Instruction. Set the listing down again exactly, please, apart from its pictures.

Information provided.
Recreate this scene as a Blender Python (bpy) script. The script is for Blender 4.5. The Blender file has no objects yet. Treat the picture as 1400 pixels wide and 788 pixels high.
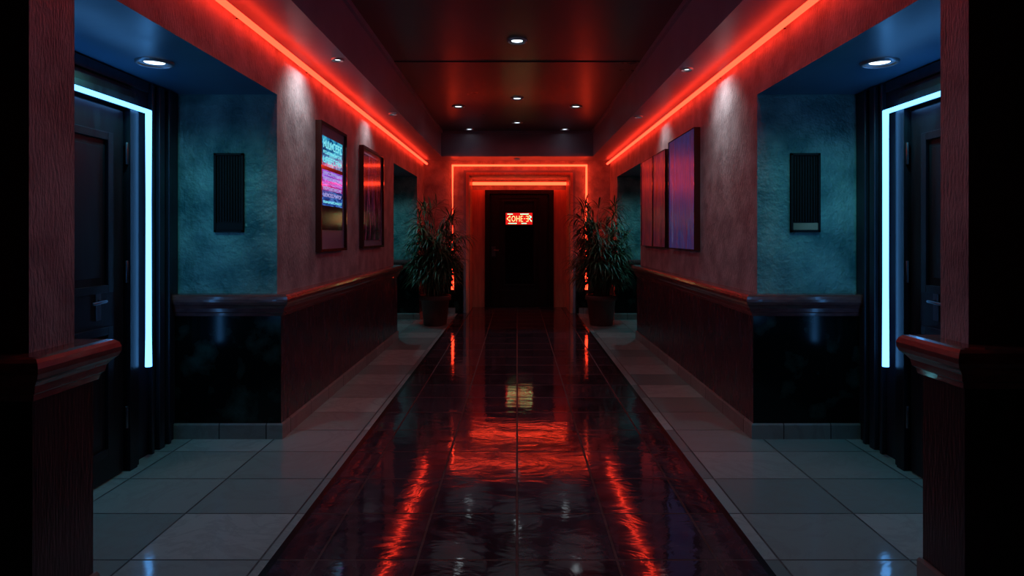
import bpy, bmesh, math, random
from mathutils import Vector, Matrix
random.seed(7)
scene = bpy.context.scene
scene.view_settings.view_transform = 'Standard'
scene.view_settings.look = 'None'

# ------------------------------------------------------------------ materials
def new_mat(name):
    m = bpy.data.materials.new(name); m.use_nodes = True
    nt = m.node_tree
    return m, nt, nt.nodes['Principled BSDF']

def simple(name, col, rough=0.5, metal=0.0, spec=0.5, coat=0):
    m, nt, b = new_mat(name)
    b.inputs['Base Color'].default_value = (*col, 1)
    b.inputs['Roughness'].default_value = rough
    b.inputs['Metallic'].default_value = metal
    b.inputs['Specular IOR Level'].default_value = spec
    b.inputs['Coat Weight'].default_value = coat
    return m

def mottled(name, c1, c2, scale=(1, 1, 1), nscale=8, rough=(0.4, 0.6), bump=0.3, bdist=0.01,
            bscale=(40, 40, 12), spec=0.5, bn=1.0, contrast=(0.35, 0.65), detail=6, coat=0):
    m, nt, b = new_mat(name)
    N = nt.nodes; L = nt.links
    tc = N.new('ShaderNodeTexCoord')
    mp = N.new('ShaderNodeMapping'); mp.inputs['Scale'].default_value = scale
    L.new(tc.outputs['Object'], mp.inputs['Vector'])
    n1 = N.new('ShaderNodeTexNoise'); n1.inputs['Scale'].default_value = nscale
    n1.inputs['Detail'].default_value = detail
    L.new(mp.outputs[0], n1.inputs['Vector'])
    r = N.new('ShaderNodeValToRGB')
    r.color_ramp.elements[0].position = contrast[0]; r.color_ramp.elements[0].color = (*c1, 1)
    r.color_ramp.elements[1].position = contrast[1]; r.color_ramp.elements[1].color = (*c2, 1)
    L.new(n1.outputs['Fac'], r.inputs[0]); L.new(r.outputs[0], b.inputs['Base Color'])
    mr = N.new('ShaderNodeMapRange'); mr.inputs[3].default_value = rough[0]; mr.inputs[4].default_value = rough[1]
    L.new(n1.outputs['Fac'], mr.inputs[0]); L.new(mr.outputs[0], b.inputs['Roughness'])
    mp2 = N.new('ShaderNodeMapping'); mp2.inputs['Scale'].default_value = bscale
    L.new(tc.outputs['Object'], mp2.inputs['Vector'])
    n2 = N.new('ShaderNodeTexNoise'); n2.inputs['Scale'].default_value = bn; n2.inputs['Detail'].default_value = 4
    L.new(mp2.outputs[0], n2.inputs['Vector'])
    bp = N.new('ShaderNodeBump'); bp.inputs['Strength'].default_value = bump; bp.inputs['Distance'].default_value = bdist
    L.new(n2.outputs['Fac'], bp.inputs['Height']); L.new(bp.outputs[0], b.inputs['Normal'])
    b.inputs['Specular IOR Level'].default_value = spec
    b.inputs['Coat Weight'].default_value = coat
    return m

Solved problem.
Recreate this scene as a Blender Python (bpy) script. The script is for Blender 4.5. The Blender file has no objects yet. Treat the picture as 1400 pixels wide and 788 pixels high.
import bpy, bmesh, math, random
from mathutils import Vector, Matrix
random.seed(7)
scene = bpy.context.scene
scene.view_settings.view_transform = 'Standard'
scene.view_settings.look = 'None'

# ------------------------------------------------------------------ materials
def new_mat(name):
    m = bpy.data.materials.new(name); m.use_nodes = True
    nt = m.node_tree
    return m, nt, nt.nodes['Principled BSDF']

def simple(name, col, rough=0.5, metal=0.0, spec=0.5, coat=0):
    m, nt, b = new_mat(name)
    b.inputs['Base Color'].default_value = (*col, 1)
    b.inputs['Roughness'].default_value = rough
    b.inputs['Metallic'].default_value = metal
    b.inputs['Specular IOR Level'].default_value = spec
    b.inputs['Coat Weight'].default_value = coat
    return m

def mottled(name, c1, c2, scale=(1, 1, 1), nscale=8, rough=(0.4, 0.6), bump=0.3, bdist=0.01,
            bscale=(40, 40, 12), spec=0.5, bn=1.0, contrast=(0.35, 0.65), detail=6, coat=0):
    m, nt, b = new_mat(name)
    N = nt.nodes; L = nt.links
    tc = N.new('ShaderNodeTexCoord')
    mp = N.new('ShaderNodeMapping'); mp.inputs['Scale'].default_value = scale
    L.new(tc.outputs['Object'], mp.inputs['Vector'])
    n1 = N.new('ShaderNodeTexNoise'); n1.inputs['Scale'].default_value = nscale
    n1.inputs['Detail'].default_value = detail
    L.new(mp.outputs[0], n1.inputs['Vector'])
    r = N.new('ShaderNodeValToRGB')
    r.color_ramp.elements[0].position = contrast[0]; r.color_ramp.elements[0].color = (*c1, 1)
    r.color_ramp.elements[1].position = contrast[1]; r.color_ramp.elements[1].color = (*c2, 1)
    L.new(n1.outputs['Fac'], r.inputs[0]); L.new(r.outputs[0], b.inputs['Base Color'])
    mr = N.new('ShaderNodeMapRange'); mr.inputs[3].default_value = rough[0]; mr.inputs[4].default_value = rough[1]
    L.new(n1.outputs['Fac'], mr.inputs[0]); L.new(mr.outputs[0], b.inputs['Roughness'])
    mp2 = N.new('ShaderNodeMapping'); mp2.inputs['Scale'].default_value = bscale
    L.new(tc.outputs['Object'], mp2.inputs['Vector'])
    n2 = N.new('ShaderNodeTexNoise'); n2.inputs['Scale'].default_value = bn; n2.inputs['Detail'].default_value = 4
    L.new(mp2.outputs[0], n2.inputs['Vector'])
    bp = N.new('ShaderNodeBump'); bp.inputs['Strength'].default_value = bump; bp.inputs['Distance'].default_value = bdist
    L.new(n2.outputs['Fac'], bp.inputs['Height']); L.new(bp.outputs[0], b.inputs['Normal'])
    b.inputs['Specular IOR Level'].default_value = spec
    b.inputs['Coat Weight'].default_value = coat
    return m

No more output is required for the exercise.